Let the better format lose!

The HD DVD is looking like it’s on its last legs at the moment. Toshiba has quietly admitted defeat to Sony’s Blu-Ray and is currently preparing to cease further production of hardware for the platform at the cost of hundreds of million of dollars and probably thousands of jobs worldwide. Having been dumped by the movie studios and then retailers such as Netflix and Walmart, the future of the format looks a lot less than rosy. Certainly without the support from the movie studios the format will be without or very limited entertainment content which makes it less desirable for the consumers.

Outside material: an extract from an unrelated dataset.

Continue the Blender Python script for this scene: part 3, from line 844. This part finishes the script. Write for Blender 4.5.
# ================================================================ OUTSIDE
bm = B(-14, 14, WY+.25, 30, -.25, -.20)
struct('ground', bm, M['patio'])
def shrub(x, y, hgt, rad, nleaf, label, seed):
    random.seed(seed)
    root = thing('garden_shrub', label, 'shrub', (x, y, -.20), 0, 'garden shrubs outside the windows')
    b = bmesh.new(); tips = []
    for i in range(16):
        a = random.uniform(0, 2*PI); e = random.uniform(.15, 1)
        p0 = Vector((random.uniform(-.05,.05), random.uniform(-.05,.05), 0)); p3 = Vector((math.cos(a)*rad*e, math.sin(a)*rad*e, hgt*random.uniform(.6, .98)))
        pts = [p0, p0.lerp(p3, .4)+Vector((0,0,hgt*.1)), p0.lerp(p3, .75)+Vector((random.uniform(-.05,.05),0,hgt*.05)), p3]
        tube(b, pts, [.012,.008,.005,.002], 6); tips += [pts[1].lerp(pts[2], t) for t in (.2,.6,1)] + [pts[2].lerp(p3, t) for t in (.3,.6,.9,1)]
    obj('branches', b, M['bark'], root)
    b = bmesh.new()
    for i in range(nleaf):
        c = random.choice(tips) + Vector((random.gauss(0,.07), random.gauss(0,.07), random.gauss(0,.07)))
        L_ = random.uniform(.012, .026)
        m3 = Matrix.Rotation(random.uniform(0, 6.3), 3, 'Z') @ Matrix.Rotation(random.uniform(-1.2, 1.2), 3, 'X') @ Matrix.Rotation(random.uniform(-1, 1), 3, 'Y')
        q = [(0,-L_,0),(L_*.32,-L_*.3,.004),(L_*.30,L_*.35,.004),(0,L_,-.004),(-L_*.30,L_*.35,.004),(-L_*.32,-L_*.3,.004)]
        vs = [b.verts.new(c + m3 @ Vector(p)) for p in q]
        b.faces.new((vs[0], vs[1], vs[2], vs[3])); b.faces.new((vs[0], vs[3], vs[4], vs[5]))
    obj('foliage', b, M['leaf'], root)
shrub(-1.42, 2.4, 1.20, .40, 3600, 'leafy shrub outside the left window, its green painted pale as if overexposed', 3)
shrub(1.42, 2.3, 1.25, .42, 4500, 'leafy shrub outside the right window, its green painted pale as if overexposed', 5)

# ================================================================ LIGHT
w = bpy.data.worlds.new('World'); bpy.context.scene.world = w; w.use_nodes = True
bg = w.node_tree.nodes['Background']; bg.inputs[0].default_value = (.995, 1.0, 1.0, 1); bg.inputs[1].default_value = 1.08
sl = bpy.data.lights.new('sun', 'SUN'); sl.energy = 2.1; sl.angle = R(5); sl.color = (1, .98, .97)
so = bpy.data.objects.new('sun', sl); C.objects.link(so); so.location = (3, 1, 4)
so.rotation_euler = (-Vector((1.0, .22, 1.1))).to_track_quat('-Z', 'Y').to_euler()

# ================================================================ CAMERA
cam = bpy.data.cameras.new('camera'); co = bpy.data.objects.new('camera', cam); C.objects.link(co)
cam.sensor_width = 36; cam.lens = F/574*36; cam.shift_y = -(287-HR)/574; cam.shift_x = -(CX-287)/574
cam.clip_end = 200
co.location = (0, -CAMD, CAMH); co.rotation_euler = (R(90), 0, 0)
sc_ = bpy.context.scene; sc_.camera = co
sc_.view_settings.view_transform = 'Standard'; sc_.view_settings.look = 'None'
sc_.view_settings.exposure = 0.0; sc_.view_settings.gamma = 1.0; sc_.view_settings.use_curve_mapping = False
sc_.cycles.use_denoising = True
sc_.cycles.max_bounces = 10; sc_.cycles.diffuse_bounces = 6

The problems that always faces a new format in the market is that it cannot get support from the movie studios unless it is popular and it cannot be popular until the movie studios supports it. Well it is just one of those dilemmas, I guess. So while I am not looking forward to having a Sony-only entertainment format choice (could this be called Buckley’s choice?), I am kind of glad that the format war (was there ever a war like VHS vs Betamax, anyway?) is now almost over. It can be now definitively said that the better format lost the way (I am not sure if Blu-Ray or which one is better I am just saying that because the looser is always the better format).

One thing that HD-DVD could do is to direct the platform more towards data storage or software delivery platform. This might be where HD-DVD will end up, rather than in the living rooms of consumers. Well, an HD-DVD player is always welcome in my living room!